Elba Ramalho elogia sabedoria do amigo pernambucano. Foto: Nando Chiappetta/DP

Zé da Flauta dividiu a estrada com Alceu nos anos 1970 e 1980. Foto: Blenda Souto Maior/Arquivo DP

Maestro Duda fez arranjos para as primeiras gravações de Alceu Valença. Foto: Paulo Paiva/DP

Geraldo compartilhou com Alceu o início da carreira, e o primeiro disco de ambos foi lançado em parceria. Foto: Flickr/Divulgação

Clóvis Pereira regeu Acalanto para Isabela, em festival de música no Rio. Foto: Helder Tavares/Arquivo DP

>> Parcerias marcantes

Quadrafônico

O primeiro disco gravado por Alceu foi em parceria com Geraldo Azevedo. Lançado em 1972, levava esse nome por ser o primeiro registro fonográfico no formato sonoro quadrafônico (gravado em quatro canais, aumentando a qualidade do áudio), o que gerou repercussão e deu visibilidade aos artistas.

Asas da América

Popolarizado nos anos 1980, o projeto visava a modernização e o resgate do frevo tradicional. O caruaruense Carlos Fernando, ex-integrante do Movimento de Cultura Popular, foi o idealizador, agregando artistas como Alceu, Geraldo Azevedo, Jackson do Pandeiro, Caetano Veloso, Chico Buarque e Gilberto Gil. Foram seis volumes, lançados entre 1979 e 1993.

O grande encontro

Alceu Valença, Zé Ramalho, Elba Ramalho e Geraldo Azevedo dividiram o palco durante um semestre de 1996. Gravado ao vivo, o álbum O grande encontro foi lançado em julho daquele ano, com faixas como Sabiá, Dia branco, Talismã e Tesoura do desejo. Em 1997, Geraldo, Elba e Zé se reuniram para o segundo volume do projeto, mas Alceu não participou, motivado por desavenças com gravadoras.

Valencianas

Cavalo de pau, Coração bobo e La belle de jour estão no álbum Valencianas (2014) com roupagem sinfônica. Gravado no Grande Teatro do Palácio das Artes, em Belo Horizonte (MG), o projeto foi lançado em CD e DVD. É fruto de parceria entre Alceu e a Orquestra Ouro Preto, regida pelo maestro Rodrigo Toffolo.

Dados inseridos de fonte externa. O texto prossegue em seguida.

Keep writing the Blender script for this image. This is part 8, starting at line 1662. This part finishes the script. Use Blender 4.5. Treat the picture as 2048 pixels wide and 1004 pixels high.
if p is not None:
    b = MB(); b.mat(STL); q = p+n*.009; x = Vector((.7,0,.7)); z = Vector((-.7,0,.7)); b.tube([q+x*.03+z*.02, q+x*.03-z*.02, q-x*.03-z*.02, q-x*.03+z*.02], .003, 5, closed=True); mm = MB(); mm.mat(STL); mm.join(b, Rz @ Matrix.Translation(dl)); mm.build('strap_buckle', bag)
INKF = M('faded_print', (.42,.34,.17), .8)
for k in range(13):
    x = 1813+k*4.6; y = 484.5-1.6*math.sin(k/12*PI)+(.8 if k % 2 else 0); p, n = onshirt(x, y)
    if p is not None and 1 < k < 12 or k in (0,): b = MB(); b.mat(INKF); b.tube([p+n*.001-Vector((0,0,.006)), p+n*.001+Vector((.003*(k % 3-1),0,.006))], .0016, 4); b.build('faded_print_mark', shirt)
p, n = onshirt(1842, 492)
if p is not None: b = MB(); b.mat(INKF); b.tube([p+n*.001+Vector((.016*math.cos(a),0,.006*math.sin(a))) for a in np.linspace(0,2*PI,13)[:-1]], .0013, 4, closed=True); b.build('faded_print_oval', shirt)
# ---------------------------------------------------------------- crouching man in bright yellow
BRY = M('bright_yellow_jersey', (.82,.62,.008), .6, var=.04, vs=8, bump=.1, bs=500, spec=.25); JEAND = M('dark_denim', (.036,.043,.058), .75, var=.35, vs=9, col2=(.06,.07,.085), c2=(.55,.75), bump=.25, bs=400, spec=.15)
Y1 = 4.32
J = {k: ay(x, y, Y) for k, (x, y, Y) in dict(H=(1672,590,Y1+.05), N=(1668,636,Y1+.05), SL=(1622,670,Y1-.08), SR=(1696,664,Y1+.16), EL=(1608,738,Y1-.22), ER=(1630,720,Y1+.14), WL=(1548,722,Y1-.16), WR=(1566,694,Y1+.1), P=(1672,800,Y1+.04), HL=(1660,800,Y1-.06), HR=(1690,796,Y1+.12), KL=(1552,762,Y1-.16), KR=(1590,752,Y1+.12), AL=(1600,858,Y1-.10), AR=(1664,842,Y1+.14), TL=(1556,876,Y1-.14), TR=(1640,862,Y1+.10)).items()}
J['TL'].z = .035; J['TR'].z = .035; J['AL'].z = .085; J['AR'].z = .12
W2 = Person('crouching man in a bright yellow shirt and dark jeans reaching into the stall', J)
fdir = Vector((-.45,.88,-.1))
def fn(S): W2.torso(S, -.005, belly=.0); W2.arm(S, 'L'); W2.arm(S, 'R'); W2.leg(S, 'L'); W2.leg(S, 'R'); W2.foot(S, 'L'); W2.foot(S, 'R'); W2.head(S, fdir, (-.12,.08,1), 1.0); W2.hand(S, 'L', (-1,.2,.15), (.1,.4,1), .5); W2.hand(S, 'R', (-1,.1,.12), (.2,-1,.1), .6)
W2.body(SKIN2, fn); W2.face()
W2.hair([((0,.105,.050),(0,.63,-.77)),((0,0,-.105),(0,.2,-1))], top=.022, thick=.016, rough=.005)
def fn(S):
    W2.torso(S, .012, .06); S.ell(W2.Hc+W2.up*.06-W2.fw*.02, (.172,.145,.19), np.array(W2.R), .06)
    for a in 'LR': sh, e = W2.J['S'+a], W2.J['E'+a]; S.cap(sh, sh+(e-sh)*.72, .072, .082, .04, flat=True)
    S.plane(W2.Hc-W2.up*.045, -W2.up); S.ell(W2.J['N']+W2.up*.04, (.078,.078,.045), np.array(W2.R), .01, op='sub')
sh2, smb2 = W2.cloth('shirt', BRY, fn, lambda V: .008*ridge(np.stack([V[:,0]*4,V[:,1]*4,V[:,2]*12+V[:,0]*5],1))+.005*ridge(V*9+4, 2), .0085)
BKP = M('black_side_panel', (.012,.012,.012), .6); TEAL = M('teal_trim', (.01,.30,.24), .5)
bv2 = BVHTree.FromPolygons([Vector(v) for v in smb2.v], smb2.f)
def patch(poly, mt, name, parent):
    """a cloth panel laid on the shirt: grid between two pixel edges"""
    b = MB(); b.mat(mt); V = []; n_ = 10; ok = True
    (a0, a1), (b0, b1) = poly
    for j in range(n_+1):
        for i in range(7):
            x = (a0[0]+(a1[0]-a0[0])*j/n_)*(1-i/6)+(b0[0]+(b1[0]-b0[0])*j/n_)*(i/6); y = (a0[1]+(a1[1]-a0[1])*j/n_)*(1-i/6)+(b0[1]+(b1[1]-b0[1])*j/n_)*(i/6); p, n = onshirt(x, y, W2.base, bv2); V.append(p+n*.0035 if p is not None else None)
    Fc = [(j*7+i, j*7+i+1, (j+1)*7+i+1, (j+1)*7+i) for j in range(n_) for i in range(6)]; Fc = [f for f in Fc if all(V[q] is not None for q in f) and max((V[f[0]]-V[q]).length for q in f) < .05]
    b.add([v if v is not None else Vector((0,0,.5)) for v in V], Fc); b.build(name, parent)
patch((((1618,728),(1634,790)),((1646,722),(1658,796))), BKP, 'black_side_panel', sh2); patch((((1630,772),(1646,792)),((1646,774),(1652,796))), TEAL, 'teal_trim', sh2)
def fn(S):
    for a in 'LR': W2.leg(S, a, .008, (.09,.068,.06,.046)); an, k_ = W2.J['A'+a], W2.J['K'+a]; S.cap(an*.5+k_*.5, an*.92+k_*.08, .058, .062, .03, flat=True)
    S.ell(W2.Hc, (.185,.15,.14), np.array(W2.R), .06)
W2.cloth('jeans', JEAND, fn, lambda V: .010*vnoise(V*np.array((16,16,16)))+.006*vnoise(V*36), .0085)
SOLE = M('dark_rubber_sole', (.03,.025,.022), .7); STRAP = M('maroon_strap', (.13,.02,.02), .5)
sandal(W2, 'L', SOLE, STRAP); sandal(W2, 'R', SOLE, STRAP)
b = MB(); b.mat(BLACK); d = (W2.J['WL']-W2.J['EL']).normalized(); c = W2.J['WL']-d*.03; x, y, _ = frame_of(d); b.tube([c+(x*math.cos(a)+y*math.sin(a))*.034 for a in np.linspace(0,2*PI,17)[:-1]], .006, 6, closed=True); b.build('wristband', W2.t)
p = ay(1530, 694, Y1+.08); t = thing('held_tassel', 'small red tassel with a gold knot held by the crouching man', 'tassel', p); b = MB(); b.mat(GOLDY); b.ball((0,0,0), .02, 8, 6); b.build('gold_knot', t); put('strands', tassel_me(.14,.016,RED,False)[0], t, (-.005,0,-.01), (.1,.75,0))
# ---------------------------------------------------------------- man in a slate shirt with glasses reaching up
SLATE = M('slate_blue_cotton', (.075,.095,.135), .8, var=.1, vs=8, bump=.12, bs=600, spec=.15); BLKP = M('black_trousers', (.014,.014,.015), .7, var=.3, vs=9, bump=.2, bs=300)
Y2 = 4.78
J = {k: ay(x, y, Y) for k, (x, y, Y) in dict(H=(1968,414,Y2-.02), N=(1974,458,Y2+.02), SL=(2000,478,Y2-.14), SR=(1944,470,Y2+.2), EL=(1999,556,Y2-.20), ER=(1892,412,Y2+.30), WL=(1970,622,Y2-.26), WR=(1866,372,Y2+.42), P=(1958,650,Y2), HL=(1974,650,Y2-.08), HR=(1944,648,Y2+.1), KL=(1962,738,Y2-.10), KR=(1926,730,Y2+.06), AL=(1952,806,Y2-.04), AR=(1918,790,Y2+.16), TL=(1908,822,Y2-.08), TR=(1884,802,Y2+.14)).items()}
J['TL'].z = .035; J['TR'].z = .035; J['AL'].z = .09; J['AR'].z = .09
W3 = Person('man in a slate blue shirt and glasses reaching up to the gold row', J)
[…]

O grande encontro foi um dos projetos marcantes desenvolvido em parceria, reunindo Alceu, Zé Ramalho, Elba Ramalho e Geraldo Azevedo. Foto: BMG/Divulgação

>> DUAS PERGUNTAS: Alceu Valença, músico

Entre os artistas com quem já trabalhou, algum exerce influência mais determinante sobre sua produção?

Todos contribuem, nós nos influenciamos. Mas mesmo entre as referências musicais da minha infância, não tenho ídolos. Luiz Gonzaga, por exemplo, é uma referência, somos produtos do mesmo meio. Mas se me prendo ao legado de alguém, não posso ser autêntico, livre, eu mesmo. Nelson Ferreira tomava whisky com meu pai, em nossa casa aqui no Recife. Ele me influenciou muito também. Mas não tenho fãs. O artista precisa focar nele mesmo, não pode ser fã de ninguém. Quem tem que ser fã do artista é o público.

Poderia citar algum momento em que o trabalho em parceria foi divisor de águas em sua carreira?

O grande encontro foi um projeto marcante. Estreitou a relação entre a minha produção e as produções de Geraldo, Elba e Zé. Nós mostramos a música popular nordestina ao Brasil e o povo adorou aquilo. Além desse momento, houve o projeto Asas da América. Eu jamais havia gravado frevos até Carlos Fernando me convidar para o Asas. Gravei, por exemplo, O homem da meia-noite, isso me marcou muito.